**Goal**.
Everything from the first line of the data below through the line that contains "sc.camera = co" should be written out exactly, please, and nothing more; the pictures stay out.

===== Supplied information =====

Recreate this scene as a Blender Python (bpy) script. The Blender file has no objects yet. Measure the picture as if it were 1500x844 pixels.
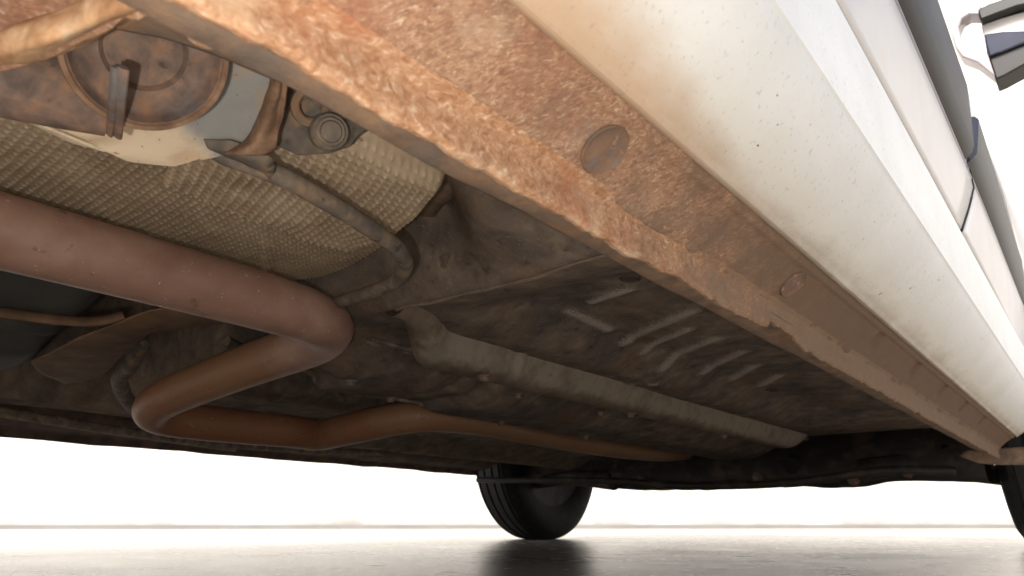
import bpy, bmesh, math, random
from math import sin, cos, atan, atan2, sqrt, pi, radians, exp
from mathutils import Vector, Matrix, noise
random.seed(3)
sc = bpy.context.scene
C = sc.collection

# ------------------------------------------------------------------ camera
F_PX, HZ = 1040.0, 764.0                  # focal length and horizon in pixels of a 1500 x 844 frame
CAM_H = 0.0585                            # lens height above the floor
PITCH = atan((HZ - 422.0) / F_PX)
YAW = radians(39.108)
RAKE = radians(0.308)                     # the car sits slightly nose down
cam = bpy.data.cameras.new('camera')
cam.sensor_width = 36.0
cam.lens = F_PX / 1500.0 * 36.0
cam.clip_start = 0.005
cam.clip_end = 500
cam.dof.use_dof = True
cam.dof.focus_distance = 0.55
cam.dof.aperture_fstop = 17
co = bpy.data.objects.new('camera', cam)
C.objects.link(co)
co.location = (0, 0, CAM_H)
co.rotation_euler = (pi / 2 + PITCH, 0, YAW)
sc.camera = co

# ------------------------------------------------------------------ light
SUN_EL, SUN_AZ = radians(50), radians(166)   # azimuth clockwise from +Y
w = bpy.data.worlds.new('World')
sc.world = w
w.use_nodes = True
nt = w.node_tree
nt.nodes.clear()
sky = nt.nodes.new('ShaderNodeTexSky')
sky.sky_type = 'NISHITA'
sky.sun_disc = False
sky.sun_elevation = SUN_EL
sky.sun_rotation = SUN_AZ
sky.air_density = 1.0
sky.dust_density = 4.0
sky.ozone_density = 0.3
bg = nt.nodes.new('ShaderNodeBackground')
bg.inputs['Strength'].default_value = 0.12
wo = nt.nodes.new('ShaderNodeOutputWorld')
nt.links.new(sky.outputs[0], bg.inputs[0])
nt.links.new(bg.outputs[0], wo.inputs[0])
sun = bpy.data.lights.new('sun', 'SUN')
sun.energy = 3.0
sun.angle = radians(25)
sun.color = (1.0, 0.98, 0.95)
so = bpy.data.objects.new('sun', sun)
C.objects.link(so)
sd = Vector((sin(SUN_AZ) * cos(SUN_EL), cos(SUN_AZ) * cos(SUN_EL), sin(SUN_EL)))
so.rotation_euler = sd.to_track_quat('Z', 'Y').to_euler()
so.location = sd * 30
# the phone's own torch beside the lens: the photograph shows its short black shadows
torch = bpy.data.lights.new('torch', 'POINT')
torch.energy = 1.55
torch.shadow_soft_size = 0.003
torch.color = (1.0, 0.97, 0.93)
to = bpy.data.objects.new('torch', torch)
C.objects.link(to)
tq = co.rotation_euler.to_matrix() @ Vector((-0.036, -0.018, 0.004))
to.location = Vector((0, 0, CAM_H)) + tq
sc.view_settings.view_transform = 'Standard'
sc.view_settings.look = 'None'
sc.view_settings.gamma = 1
sc.view_settings.exposure = 1.12
try:
    sc.cycles.max_bounces = 10
    sc.cycles.diffuse_bounces = 6
    sc.cycles.use_denoising = True
except Exception:
    pass

# ------------------------------------------------------------------ helpers
BASE = Vector((-0.9, 1.0, -0.055))        # car root, in the car's own axes seen from the lens


def rot(d, a):
    return Vector((d[0], d[1] * cos(a) - d[2] * sin(a), d[1] * sin(a) + d[2] * cos(a)))


def ray(px, py):
    r, u = px - 750.0, 422.0 - py
    fh, z = F_PX * cos(PITCH) - u * sin(PITCH), F_PX * sin(PITCH) + u * cos(PITCH)
    return rot((r * cos(YAW) - fh * sin(YAW), r * sin(YAW) + fh * cos(YAW), z), RAKE)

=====

**Full answer**.
Recreate this scene as a Blender Python (bpy) script. The Blender file has no objects yet. Measure the picture as if it were 1500x844 pixels.
import bpy, bmesh, math, random
from math import sin, cos, atan, atan2, sqrt, pi, radians, exp
from mathutils import Vector, Matrix, noise
random.seed(3)
sc = bpy.context.scene
C = sc.collection

# ------------------------------------------------------------------ camera
F_PX, HZ = 1040.0, 764.0                  # focal length and horizon in pixels of a 1500 x 844 frame
CAM_H = 0.0585                            # lens height above the floor
PITCH = atan((HZ - 422.0) / F_PX)
YAW = radians(39.108)
RAKE = radians(0.308)                     # the car sits slightly nose down
cam = bpy.data.cameras.new('camera')
cam.sensor_width = 36.0
cam.lens = F_PX / 1500.0 * 36.0
cam.clip_start = 0.005
cam.clip_end = 500
cam.dof.use_dof = True
cam.dof.focus_distance = 0.55
cam.dof.aperture_fstop = 17
co = bpy.data.objects.new('camera', cam)
C.objects.link(co)
co.location = (0, 0, CAM_H)
co.rotation_euler = (pi / 2 + PITCH, 0, YAW)
sc.camera = co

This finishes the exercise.